--- START INPUT FOR THIS TASK ---

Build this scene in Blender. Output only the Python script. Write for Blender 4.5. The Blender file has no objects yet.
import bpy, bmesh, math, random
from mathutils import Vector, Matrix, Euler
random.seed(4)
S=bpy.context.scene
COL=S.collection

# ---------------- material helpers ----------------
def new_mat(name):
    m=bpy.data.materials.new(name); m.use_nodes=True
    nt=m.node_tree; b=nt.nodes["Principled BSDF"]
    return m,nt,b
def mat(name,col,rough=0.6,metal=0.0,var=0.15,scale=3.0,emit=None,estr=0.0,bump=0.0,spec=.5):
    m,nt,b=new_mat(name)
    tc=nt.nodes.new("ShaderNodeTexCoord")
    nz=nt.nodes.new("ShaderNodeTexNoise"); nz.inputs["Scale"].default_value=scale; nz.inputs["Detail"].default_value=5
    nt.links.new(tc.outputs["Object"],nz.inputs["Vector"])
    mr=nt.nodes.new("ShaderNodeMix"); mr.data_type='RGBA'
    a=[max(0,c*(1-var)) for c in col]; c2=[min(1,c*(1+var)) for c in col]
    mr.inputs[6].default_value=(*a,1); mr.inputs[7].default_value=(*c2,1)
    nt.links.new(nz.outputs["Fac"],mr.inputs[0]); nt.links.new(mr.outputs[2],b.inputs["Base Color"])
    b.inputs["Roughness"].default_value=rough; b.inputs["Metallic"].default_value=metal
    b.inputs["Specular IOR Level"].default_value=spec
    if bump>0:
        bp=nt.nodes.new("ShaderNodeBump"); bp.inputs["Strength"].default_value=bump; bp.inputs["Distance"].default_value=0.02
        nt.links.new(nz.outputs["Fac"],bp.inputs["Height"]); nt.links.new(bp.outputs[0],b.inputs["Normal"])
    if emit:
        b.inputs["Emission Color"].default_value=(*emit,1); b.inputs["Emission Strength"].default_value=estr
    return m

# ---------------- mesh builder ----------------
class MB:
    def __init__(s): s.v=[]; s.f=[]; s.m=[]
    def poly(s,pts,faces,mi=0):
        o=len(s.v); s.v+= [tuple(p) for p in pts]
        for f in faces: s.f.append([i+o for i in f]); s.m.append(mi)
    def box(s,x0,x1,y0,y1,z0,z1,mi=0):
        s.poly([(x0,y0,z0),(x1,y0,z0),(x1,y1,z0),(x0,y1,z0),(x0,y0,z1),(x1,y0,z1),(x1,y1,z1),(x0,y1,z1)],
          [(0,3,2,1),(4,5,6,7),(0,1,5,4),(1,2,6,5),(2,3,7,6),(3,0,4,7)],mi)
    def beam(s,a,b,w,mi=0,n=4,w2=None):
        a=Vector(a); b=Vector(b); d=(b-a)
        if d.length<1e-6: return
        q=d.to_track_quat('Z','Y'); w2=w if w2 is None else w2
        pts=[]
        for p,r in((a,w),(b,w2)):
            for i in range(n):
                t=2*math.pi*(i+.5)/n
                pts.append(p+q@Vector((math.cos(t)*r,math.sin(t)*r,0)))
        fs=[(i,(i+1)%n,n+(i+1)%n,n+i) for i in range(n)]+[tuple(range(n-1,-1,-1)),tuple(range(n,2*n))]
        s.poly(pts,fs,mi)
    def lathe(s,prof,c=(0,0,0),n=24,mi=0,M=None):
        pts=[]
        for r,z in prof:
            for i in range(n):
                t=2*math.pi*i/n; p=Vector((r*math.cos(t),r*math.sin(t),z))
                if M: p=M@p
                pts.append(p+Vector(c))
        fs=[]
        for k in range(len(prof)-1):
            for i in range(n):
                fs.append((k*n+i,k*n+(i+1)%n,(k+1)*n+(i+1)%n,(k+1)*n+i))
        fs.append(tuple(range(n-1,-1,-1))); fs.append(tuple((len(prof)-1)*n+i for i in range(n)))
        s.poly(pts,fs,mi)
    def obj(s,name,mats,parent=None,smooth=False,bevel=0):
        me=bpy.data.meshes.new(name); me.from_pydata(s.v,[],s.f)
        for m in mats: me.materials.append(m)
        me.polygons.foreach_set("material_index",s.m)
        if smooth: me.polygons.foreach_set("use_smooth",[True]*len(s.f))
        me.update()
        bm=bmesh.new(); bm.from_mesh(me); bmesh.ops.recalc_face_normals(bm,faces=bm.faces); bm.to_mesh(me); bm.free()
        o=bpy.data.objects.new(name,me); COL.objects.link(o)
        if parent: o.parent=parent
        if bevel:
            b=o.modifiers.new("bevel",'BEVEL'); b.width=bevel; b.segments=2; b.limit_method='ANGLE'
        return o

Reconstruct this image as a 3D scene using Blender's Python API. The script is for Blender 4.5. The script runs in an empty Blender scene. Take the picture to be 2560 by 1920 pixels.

--- END INPUT FOR THIS TASK ---

GOAL OF THE EXERCISE -> Word for word, reproduce the listing above from its start up to and including the line that has "COL=S.collection". Give only those lines.

OUTPUT BELOW ->
Build this scene in Blender. Output only the Python script. Write for Blender 4.5. The Blender file has no objects yet.
import bpy, bmesh, math, random
from mathutils import Vector, Matrix, Euler
random.seed(4)
S=bpy.context.scene
COL=S.collection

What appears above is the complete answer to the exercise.